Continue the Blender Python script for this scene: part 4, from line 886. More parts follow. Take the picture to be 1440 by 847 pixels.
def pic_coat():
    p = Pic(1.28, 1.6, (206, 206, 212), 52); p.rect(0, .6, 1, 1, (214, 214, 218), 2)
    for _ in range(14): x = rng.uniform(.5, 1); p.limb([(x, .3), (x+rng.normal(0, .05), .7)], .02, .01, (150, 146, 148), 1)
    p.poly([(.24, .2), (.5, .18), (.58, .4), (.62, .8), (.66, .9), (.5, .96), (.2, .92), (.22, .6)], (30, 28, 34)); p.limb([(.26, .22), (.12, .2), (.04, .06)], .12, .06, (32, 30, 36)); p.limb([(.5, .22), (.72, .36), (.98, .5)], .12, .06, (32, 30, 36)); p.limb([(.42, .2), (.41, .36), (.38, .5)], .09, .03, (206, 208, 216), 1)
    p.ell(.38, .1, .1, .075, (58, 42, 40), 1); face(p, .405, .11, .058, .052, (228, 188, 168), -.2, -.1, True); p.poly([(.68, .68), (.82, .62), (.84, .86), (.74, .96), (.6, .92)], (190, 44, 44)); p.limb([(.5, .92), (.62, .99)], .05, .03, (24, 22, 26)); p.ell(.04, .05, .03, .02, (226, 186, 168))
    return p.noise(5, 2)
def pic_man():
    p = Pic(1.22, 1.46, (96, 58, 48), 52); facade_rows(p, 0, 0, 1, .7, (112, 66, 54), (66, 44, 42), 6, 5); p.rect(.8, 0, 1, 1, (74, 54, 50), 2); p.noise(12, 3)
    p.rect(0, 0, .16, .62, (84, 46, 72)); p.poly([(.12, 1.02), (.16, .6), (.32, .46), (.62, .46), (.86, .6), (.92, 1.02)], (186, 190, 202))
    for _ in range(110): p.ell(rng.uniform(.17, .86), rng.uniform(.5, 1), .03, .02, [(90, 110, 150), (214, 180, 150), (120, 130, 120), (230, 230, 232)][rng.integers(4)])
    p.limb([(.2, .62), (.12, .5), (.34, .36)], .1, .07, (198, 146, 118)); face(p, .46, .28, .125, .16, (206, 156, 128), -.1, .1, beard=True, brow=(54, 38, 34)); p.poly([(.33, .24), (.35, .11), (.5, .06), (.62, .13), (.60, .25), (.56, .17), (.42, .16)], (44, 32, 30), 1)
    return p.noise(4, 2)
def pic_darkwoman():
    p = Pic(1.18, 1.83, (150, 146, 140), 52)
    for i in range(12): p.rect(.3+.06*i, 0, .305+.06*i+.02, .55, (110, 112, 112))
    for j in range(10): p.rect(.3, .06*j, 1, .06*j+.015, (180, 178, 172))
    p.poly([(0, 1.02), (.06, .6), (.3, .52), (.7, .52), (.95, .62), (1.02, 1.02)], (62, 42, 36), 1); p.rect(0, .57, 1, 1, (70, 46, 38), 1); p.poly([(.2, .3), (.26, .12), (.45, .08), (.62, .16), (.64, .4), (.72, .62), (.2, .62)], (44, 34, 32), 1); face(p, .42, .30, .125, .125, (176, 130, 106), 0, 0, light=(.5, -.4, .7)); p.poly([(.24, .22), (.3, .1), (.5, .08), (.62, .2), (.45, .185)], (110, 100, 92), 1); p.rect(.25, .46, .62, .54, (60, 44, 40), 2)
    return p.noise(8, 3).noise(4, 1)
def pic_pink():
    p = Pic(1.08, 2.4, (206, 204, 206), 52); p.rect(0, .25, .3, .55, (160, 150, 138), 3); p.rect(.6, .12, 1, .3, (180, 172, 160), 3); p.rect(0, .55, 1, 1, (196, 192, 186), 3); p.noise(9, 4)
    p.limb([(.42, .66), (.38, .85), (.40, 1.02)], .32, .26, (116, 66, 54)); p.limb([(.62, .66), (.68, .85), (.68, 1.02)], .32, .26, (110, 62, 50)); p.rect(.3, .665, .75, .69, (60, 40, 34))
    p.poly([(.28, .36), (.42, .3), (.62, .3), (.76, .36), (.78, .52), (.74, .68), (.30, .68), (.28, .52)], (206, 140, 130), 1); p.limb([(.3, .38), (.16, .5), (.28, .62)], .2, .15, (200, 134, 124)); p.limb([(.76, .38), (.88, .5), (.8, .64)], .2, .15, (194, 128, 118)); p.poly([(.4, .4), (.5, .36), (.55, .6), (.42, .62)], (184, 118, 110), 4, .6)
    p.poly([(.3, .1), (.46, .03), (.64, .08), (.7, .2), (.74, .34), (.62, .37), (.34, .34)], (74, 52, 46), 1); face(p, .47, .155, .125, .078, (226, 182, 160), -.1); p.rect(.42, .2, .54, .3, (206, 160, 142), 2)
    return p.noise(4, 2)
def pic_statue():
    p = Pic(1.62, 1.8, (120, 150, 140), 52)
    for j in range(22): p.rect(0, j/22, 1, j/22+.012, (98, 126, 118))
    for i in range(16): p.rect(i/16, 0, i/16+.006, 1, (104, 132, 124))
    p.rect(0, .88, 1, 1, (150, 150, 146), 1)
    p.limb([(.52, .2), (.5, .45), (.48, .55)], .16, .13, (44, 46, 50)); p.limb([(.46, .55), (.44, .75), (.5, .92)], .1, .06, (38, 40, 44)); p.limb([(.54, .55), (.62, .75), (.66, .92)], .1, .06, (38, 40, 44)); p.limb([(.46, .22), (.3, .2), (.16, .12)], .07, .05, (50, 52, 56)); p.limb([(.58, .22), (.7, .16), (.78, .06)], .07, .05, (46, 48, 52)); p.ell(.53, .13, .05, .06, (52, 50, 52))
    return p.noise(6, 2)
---
Stated task: Restate every line of the data word for word.

Solution to the exercise:
Continue the Blender Python script for this scene: part 4, from line 886. More parts follow. Take the picture to be 1440 by 847 pixels.
def pic_coat():
    p = Pic(1.28, 1.6, (206, 206, 212), 52); p.rect(0, .6, 1, 1, (214, 214, 218), 2)
    for _ in range(14): x = rng.uniform(.5, 1); p.limb([(x, .3), (x+rng.normal(0, .05), .7)], .02, .01, (150, 146, 148), 1)
    p.poly([(.24, .2), (.5, .18), (.58, .4), (.62, .8), (.66, .9), (.5, .96), (.2, .92), (.22, .6)], (30, 28, 34)); p.limb([(.26, .22), (.12, .2), (.04, .06)], .12, .06, (32, 30, 36)); p.limb([(.5, .22), (.72, .36), (.98, .5)], .12, .06, (32, 30, 36)); p.limb([(.42, .2), (.41, .36), (.38, .5)], .09, .03, (206, 208, 216), 1)
    p.ell(.38, .1, .1, .075, (58, 42, 40), 1); face(p, .405, .11, .058, .052, (228, 188, 168), -.2, -.1, True); p.poly([(.68, .68), (.82, .62), (.84, .86), (.74, .96), (.6, .92)], (190, 44, 44)); p.limb([(.5, .92), (.62, .99)], .05, .03, (24, 22, 26)); p.ell(.04, .05, .03, .02, (226, 186, 168))
    return p.noise(5, 2)
def pic_man():
    p = Pic(1.22, 1.46, (96, 58, 48), 52); facade_rows(p, 0, 0, 1, .7, (112, 66, 54), (66, 44, 42), 6, 5); p.rect(.8, 0, 1, 1, (74, 54, 50), 2); p.noise(12, 3)
    p.rect(0, 0, .16, .62, (84, 46, 72)); p.poly([(.12, 1.02), (.16, .6), (.32, .46), (.62, .46), (.86, .6), (.92, 1.02)], (186, 190, 202))
    for _ in range(110): p.ell(rng.uniform(.17, .86), rng.uniform(.5, 1), .03, .02, [(90, 110, 150), (214, 180, 150), (120, 130, 120), (230, 230, 232)][rng.integers(4)])
    p.limb([(.2, .62), (.12, .5), (.34, .36)], .1, .07, (198, 146, 118)); face(p, .46, .28, .125, .16, (206, 156, 128), -.1, .1, beard=True, brow=(54, 38, 34)); p.poly([(.33, .24), (.35, .11), (.5, .06), (.62, .13), (.60, .25), (.56, .17), (.42, .16)], (44, 32, 30), 1)
    return p.noise(4, 2)
def pic_darkwoman():
    p = Pic(1.18, 1.83, (150, 146, 140), 52)
    for i in range(12): p.rect(.3+.06*i, 0, .305+.06*i+.02, .55, (110, 112, 112))
    for j in range(10): p.rect(.3, .06*j, 1, .06*j+.015, (180, 178, 172))
    p.poly([(0, 1.02), (.06, .6), (.3, .52), (.7, .52), (.95, .62), (1.02, 1.02)], (62, 42, 36), 1); p.rect(0, .57, 1, 1, (70, 46, 38), 1); p.poly([(.2, .3), (.26, .12), (.45, .08), (.62, .16), (.64, .4), (.72, .62), (.2, .62)], (44, 34, 32), 1); face(p, .42, .30, .125, .125, (176, 130, 106), 0, 0, light=(.5, -.4, .7)); p.poly([(.24, .22), (.3, .1), (.5, .08), (.62, .2), (.45, .185)], (110, 100, 92), 1); p.rect(.25, .46, .62, .54, (60, 44, 40), 2)
    return p.noise(8, 3).noise(4, 1)
def pic_pink():
    p = Pic(1.08, 2.4, (206, 204, 206), 52); p.rect(0, .25, .3, .55, (160, 150, 138), 3); p.rect(.6, .12, 1, .3, (180, 172, 160), 3); p.rect(0, .55, 1, 1, (196, 192, 186), 3); p.noise(9, 4)
    p.limb([(.42, .66), (.38, .85), (.40, 1.02)], .32, .26, (116, 66, 54)); p.limb([(.62, .66), (.68, .85), (.68, 1.02)], .32, .26, (110, 62, 50)); p.rect(.3, .665, .75, .69, (60, 40, 34))
    p.poly([(.28, .36), (.42, .3), (.62, .3), (.76, .36), (.78, .52), (.74, .68), (.30, .68), (.28, .52)], (206, 140, 130), 1); p.limb([(.3, .38), (.16, .5), (.28, .62)], .2, .15, (200, 134, 124)); p.limb([(.76, .38), (.88, .5), (.8, .64)], .2, .15, (194, 128, 118)); p.poly([(.4, .4), (.5, .36), (.55, .6), (.42, .62)], (184, 118, 110), 4, .6)
    p.poly([(.3, .1), (.46, .03), (.64, .08), (.7, .2), (.74, .34), (.62, .37), (.34, .34)], (74, 52, 46), 1); face(p, .47, .155, .125, .078, (226, 182, 160), -.1); p.rect(.42, .2, .54, .3, (206, 160, 142), 2)
    return p.noise(4, 2)
def pic_statue():
    p = Pic(1.62, 1.8, (120, 150, 140), 52)
    for j in range(22): p.rect(0, j/22, 1, j/22+.012, (98, 126, 118))
    for i in range(16): p.rect(i/16, 0, i/16+.006, 1, (104, 132, 124))
    p.rect(0, .88, 1, 1, (150, 150, 146), 1)
    p.limb([(.52, .2), (.5, .45), (.48, .55)], .16, .13, (44, 46, 50)); p.limb([(.46, .55), (.44, .75), (.5, .92)], .1, .06, (38, 40, 44)); p.limb([(.54, .55), (.62, .75), (.66, .92)], .1, .06, (38, 40, 44)); p.limb([(.46, .22), (.3, .2), (.16, .12)], .07, .05, (50, 52, 56)); p.limb([(.58, .22), (.7, .16), (.78, .06)], .07, .05, (46, 48, 52)); p.ell(.53, .13, .05, .06, (52, 50, 52))
    return p.noise(6, 2)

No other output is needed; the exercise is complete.